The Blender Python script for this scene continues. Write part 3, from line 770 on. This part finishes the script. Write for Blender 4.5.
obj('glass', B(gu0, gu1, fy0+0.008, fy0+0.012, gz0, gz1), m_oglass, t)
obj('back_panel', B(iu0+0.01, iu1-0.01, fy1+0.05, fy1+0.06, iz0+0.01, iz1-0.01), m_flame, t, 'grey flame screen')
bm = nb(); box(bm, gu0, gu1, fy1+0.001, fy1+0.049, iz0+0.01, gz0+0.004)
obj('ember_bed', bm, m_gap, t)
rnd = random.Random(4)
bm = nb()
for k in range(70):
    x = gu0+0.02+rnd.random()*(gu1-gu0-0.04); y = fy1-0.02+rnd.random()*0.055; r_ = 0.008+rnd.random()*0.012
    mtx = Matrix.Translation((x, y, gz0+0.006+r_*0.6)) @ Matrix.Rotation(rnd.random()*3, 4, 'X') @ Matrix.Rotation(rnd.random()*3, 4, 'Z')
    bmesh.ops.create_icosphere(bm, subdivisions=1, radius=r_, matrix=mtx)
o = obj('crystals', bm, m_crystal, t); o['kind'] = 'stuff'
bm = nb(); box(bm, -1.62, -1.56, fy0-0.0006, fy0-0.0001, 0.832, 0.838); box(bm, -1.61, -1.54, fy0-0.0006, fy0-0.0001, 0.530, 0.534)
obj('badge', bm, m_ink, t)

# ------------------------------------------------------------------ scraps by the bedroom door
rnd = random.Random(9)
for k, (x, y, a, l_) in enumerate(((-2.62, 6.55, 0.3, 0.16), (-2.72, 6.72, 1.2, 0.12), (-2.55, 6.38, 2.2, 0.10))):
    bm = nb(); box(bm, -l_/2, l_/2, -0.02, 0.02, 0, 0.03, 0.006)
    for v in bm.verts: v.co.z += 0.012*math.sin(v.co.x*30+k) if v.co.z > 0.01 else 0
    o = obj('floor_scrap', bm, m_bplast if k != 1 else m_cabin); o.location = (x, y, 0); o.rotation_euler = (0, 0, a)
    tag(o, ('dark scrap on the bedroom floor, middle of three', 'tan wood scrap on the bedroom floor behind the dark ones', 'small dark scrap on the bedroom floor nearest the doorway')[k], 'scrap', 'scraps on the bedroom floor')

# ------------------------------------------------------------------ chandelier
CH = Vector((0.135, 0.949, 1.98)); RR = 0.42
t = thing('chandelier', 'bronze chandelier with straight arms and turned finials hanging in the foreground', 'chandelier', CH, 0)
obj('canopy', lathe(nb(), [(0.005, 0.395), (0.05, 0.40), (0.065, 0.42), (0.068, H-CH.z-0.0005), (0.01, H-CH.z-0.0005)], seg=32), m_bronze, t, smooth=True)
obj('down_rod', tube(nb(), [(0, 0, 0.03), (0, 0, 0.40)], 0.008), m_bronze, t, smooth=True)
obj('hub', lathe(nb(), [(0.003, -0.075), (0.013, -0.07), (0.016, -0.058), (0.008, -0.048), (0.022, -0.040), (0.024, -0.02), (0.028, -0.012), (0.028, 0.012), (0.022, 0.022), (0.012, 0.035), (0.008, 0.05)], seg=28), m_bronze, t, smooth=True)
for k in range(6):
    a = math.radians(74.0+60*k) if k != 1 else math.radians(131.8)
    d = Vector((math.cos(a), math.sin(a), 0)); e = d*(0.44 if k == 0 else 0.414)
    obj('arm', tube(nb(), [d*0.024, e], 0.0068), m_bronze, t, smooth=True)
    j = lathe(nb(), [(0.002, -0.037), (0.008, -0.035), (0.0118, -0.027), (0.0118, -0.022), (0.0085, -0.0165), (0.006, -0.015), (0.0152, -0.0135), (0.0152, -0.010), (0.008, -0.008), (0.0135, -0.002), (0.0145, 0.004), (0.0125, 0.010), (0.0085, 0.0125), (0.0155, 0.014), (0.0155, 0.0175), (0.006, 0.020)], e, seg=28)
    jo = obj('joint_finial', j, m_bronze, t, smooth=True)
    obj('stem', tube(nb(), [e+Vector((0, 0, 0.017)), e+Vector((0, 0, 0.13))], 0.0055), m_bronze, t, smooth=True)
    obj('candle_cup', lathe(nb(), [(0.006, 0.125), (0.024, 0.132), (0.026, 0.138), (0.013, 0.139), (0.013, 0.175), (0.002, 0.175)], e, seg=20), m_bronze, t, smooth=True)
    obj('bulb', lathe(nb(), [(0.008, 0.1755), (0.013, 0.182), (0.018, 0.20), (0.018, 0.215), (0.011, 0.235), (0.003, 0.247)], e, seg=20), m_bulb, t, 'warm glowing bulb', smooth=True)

——————————

* WRITTEN EXERCISE:
Copy out only the lines running from the beginning of the data to the line with "tag(o, ('dark scrap", both ends included.

* RESULT BELOW:
The Blender Python script for this scene continues. Write part 3, from line 770 on. This part finishes the script. Write for Blender 4.5.
obj('glass', B(gu0, gu1, fy0+0.008, fy0+0.012, gz0, gz1), m_oglass, t)
obj('back_panel', B(iu0+0.01, iu1-0.01, fy1+0.05, fy1+0.06, iz0+0.01, iz1-0.01), m_flame, t, 'grey flame screen')
bm = nb(); box(bm, gu0, gu1, fy1+0.001, fy1+0.049, iz0+0.01, gz0+0.004)
obj('ember_bed', bm, m_gap, t)
rnd = random.Random(4)
bm = nb()
for k in range(70):
    x = gu0+0.02+rnd.random()*(gu1-gu0-0.04); y = fy1-0.02+rnd.random()*0.055; r_ = 0.008+rnd.random()*0.012
    mtx = Matrix.Translation((x, y, gz0+0.006+r_*0.6)) @ Matrix.Rotation(rnd.random()*3, 4, 'X') @ Matrix.Rotation(rnd.random()*3, 4, 'Z')
    bmesh.ops.create_icosphere(bm, subdivisions=1, radius=r_, matrix=mtx)
o = obj('crystals', bm, m_crystal, t); o['kind'] = 'stuff'
bm = nb(); box(bm, -1.62, -1.56, fy0-0.0006, fy0-0.0001, 0.832, 0.838); box(bm, -1.61, -1.54, fy0-0.0006, fy0-0.0001, 0.530, 0.534)
obj('badge', bm, m_ink, t)

# ------------------------------------------------------------------ scraps by the bedroom door
rnd = random.Random(9)
for k, (x, y, a, l_) in enumerate(((-2.62, 6.55, 0.3, 0.16), (-2.72, 6.72, 1.2, 0.12), (-2.55, 6.38, 2.2, 0.10))):
    bm = nb(); box(bm, -l_/2, l_/2, -0.02, 0.02, 0, 0.03, 0.006)
    for v in bm.verts: v.co.z += 0.012*math.sin(v.co.x*30+k) if v.co.z > 0.01 else 0
    o = obj('floor_scrap', bm, m_bplast if k != 1 else m_cabin); o.location = (x, y, 0); o.rotation_euler = (0, 0, a)
    tag(o, ('dark scrap on the bedroom floor, middle of three', 'tan wood scrap on the bedroom floor behind the dark ones', 'small dark scrap on the bedroom floor nearest the doorway')[k], 'scrap', 'scraps on the bedroom floor')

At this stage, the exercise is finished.